The Shannon is the latest class of all-weather lifeboat to join the RNLI fleet. She’s the first modern all-weather lifeboat to be propelled by waterjets instead of traditional propellers, making her the RNLI’s most agile and manoeuvrable all-weather lifeboat yet. Designed entirely in-house by a team of RNLI engineers, cutting-edge technology has been used to ensure she meets the demands of a 21st century rescue service, building on systems developed for her big sister, the Tamar Class Lifeboat.

She is self-righting and can endure up to 10 hours in extreme sea conditions. She is highly manoeuvrable even in shallower waters, and her seats have impressive suspension to make arduous sea voyages in the worst conditions more comfortable and safer for crew by reducing the impact of vertical slamming forces.

The Shannon will gradually replace the Mersey and Tyne class lifeboats which are now nearing the end of their operational lives. Once rolled out, the entire all-weather lifeboat fleet will be capable of 25 knots (almost 50% faster than the Mersey), making the RNLI’s lifesaving service more efficient and effective than ever before. The Shannon class follows the RNLI tradition of naming lifeboats after rivers but it's the first time an Irish river has been chosen. 

The manoeuvrability of a jet-driven boat is phenomenal – it really has to be seen to be believed.”
Trevor Bunney, Mechanic, RNLI

The new Shannon at Hartlepool, which will bear the name John Sharp, is due on station by the beginning of 2024, ready for action saving lives along the North East coast for hopefully decades to come.
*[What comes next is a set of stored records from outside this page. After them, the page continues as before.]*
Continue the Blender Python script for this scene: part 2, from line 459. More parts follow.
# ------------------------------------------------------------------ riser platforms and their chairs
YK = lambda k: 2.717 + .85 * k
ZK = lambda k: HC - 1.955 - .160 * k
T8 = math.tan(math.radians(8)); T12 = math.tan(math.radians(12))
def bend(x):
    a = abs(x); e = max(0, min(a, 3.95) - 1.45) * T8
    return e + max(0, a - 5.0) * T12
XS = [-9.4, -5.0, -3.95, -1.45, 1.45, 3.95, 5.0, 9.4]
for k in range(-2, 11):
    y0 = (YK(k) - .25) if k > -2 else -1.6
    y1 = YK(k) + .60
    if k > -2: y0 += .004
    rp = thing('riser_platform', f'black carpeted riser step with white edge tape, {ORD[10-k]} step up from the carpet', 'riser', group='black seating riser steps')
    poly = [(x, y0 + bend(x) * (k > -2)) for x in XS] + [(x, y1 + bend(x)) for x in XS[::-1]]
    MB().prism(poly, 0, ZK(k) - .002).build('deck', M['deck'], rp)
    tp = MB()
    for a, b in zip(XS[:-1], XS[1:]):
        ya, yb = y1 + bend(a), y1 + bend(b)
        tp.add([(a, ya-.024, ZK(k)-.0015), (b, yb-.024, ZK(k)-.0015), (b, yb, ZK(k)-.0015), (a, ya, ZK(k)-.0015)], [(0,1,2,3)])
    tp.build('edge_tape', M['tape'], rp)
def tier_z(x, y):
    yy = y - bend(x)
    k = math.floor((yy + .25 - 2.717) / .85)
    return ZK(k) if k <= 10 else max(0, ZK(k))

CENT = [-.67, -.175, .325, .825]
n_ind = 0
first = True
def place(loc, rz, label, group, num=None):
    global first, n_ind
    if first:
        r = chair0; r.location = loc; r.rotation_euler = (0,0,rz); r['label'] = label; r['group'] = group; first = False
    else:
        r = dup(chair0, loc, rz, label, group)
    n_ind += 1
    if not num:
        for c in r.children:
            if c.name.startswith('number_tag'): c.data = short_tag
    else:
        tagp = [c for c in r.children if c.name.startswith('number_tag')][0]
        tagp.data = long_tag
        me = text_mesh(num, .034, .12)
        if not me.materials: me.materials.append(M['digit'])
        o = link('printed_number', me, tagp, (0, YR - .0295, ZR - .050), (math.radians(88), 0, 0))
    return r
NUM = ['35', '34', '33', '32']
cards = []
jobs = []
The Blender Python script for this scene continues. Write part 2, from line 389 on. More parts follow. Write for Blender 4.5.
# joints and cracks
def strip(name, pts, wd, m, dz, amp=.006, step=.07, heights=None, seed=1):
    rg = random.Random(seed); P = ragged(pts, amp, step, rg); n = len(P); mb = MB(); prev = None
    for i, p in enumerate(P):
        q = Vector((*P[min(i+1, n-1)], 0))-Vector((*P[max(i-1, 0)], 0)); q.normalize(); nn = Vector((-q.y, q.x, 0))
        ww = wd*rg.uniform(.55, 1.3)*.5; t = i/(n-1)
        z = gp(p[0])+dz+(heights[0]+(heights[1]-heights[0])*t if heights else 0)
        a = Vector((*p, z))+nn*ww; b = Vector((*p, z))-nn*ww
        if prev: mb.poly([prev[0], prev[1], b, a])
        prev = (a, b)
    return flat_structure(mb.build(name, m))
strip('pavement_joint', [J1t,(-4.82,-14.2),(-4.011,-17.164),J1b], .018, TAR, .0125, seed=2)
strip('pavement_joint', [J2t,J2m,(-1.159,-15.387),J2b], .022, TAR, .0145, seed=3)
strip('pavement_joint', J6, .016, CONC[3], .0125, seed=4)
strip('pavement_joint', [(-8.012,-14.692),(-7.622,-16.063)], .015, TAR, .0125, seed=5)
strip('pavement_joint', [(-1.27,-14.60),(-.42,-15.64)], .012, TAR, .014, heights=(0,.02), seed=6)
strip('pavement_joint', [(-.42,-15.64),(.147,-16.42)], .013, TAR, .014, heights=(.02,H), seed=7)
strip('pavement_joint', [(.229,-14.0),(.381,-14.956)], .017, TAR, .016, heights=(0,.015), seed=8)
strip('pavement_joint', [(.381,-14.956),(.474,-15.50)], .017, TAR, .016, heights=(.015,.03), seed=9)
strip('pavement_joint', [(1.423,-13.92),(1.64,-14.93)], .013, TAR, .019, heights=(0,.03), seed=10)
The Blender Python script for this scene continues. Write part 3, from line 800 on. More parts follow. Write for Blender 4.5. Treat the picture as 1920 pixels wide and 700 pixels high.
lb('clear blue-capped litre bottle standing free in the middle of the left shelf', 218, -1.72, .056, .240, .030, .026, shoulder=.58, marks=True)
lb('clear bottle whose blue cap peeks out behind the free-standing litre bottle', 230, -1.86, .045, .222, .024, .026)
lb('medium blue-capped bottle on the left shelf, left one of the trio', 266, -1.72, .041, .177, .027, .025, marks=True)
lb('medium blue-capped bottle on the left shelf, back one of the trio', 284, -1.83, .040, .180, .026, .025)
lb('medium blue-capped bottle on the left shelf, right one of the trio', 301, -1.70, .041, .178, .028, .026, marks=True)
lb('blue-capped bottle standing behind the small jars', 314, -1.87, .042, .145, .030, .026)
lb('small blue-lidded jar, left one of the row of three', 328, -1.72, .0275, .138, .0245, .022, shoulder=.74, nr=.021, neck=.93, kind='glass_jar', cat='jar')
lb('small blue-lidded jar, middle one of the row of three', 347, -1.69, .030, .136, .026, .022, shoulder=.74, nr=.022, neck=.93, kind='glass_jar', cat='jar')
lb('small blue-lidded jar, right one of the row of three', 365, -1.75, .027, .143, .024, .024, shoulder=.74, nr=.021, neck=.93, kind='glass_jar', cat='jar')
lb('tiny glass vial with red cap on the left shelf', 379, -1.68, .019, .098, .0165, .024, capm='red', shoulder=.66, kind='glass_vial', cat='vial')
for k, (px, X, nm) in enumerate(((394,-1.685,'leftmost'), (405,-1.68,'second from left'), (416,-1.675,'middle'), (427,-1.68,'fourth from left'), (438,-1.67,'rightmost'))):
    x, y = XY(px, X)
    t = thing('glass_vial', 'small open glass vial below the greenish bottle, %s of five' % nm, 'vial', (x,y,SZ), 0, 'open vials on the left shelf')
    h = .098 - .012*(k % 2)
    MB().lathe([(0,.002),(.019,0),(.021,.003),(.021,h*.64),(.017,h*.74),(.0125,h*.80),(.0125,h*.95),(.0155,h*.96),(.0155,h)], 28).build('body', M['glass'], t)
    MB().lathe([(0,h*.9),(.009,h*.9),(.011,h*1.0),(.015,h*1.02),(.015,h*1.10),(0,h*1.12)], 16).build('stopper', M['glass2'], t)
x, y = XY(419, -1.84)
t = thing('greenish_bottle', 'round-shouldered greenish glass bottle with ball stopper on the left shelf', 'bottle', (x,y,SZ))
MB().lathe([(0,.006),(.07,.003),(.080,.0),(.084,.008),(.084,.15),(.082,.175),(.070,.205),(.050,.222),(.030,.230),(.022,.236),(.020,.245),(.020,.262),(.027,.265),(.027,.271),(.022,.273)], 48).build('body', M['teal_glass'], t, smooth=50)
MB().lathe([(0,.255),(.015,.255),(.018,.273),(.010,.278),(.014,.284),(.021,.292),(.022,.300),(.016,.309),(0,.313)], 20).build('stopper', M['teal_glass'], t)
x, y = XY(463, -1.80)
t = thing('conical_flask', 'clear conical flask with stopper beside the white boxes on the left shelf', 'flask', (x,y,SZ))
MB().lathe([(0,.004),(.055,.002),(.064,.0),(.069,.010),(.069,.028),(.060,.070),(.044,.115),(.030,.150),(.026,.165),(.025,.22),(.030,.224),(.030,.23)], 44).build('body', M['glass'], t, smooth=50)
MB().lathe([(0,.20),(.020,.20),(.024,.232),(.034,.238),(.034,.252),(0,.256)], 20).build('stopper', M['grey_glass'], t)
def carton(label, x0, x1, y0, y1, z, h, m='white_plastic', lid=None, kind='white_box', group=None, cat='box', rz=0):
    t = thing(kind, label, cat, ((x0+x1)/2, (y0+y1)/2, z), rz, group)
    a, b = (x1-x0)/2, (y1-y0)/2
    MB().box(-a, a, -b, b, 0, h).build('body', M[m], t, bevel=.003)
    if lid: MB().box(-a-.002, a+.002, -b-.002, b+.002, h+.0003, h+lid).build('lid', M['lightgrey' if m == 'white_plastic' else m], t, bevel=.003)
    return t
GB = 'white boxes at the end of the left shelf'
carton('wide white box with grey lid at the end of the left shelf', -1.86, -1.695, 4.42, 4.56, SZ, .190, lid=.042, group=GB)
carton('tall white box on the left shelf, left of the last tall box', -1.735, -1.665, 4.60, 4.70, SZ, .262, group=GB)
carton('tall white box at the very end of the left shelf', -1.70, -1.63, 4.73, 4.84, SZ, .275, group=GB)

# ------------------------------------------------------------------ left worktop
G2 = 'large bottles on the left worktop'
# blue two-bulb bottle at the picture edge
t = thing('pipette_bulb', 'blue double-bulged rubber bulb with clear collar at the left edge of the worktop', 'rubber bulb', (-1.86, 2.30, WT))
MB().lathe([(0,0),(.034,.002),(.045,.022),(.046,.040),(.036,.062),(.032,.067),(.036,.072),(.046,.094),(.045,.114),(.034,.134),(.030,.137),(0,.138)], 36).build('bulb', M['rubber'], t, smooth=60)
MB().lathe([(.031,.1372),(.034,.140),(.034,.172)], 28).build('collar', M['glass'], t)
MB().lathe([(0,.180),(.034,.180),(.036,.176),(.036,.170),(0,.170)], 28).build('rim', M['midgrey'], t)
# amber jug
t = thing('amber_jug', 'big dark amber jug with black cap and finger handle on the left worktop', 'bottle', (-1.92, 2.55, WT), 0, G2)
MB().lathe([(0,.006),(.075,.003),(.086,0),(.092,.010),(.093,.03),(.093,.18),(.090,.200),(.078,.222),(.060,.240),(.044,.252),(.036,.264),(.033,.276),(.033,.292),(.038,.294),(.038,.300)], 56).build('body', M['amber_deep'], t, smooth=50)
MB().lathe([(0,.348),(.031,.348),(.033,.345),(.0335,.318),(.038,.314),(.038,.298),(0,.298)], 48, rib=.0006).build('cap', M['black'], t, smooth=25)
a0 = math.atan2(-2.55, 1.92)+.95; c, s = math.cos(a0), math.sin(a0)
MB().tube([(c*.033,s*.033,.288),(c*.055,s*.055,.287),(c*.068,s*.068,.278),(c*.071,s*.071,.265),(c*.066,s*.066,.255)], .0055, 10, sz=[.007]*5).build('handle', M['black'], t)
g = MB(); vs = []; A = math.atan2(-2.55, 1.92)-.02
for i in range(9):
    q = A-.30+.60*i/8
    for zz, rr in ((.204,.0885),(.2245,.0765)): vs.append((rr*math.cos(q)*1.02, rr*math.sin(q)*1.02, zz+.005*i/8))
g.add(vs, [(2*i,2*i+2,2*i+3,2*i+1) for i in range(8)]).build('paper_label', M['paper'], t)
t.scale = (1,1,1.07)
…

It will enable the crew to find people more quickly, recover them more safely and take better care of them while storms rage.

“The logic and rationale of funding this new lifeboat would certainly have appealed to John and would probably have made him chuckle with satisfaction” says Anthony. “He would also have enjoyed the fact that it will be helping to save lives in seas close to Bamburgh Castle.”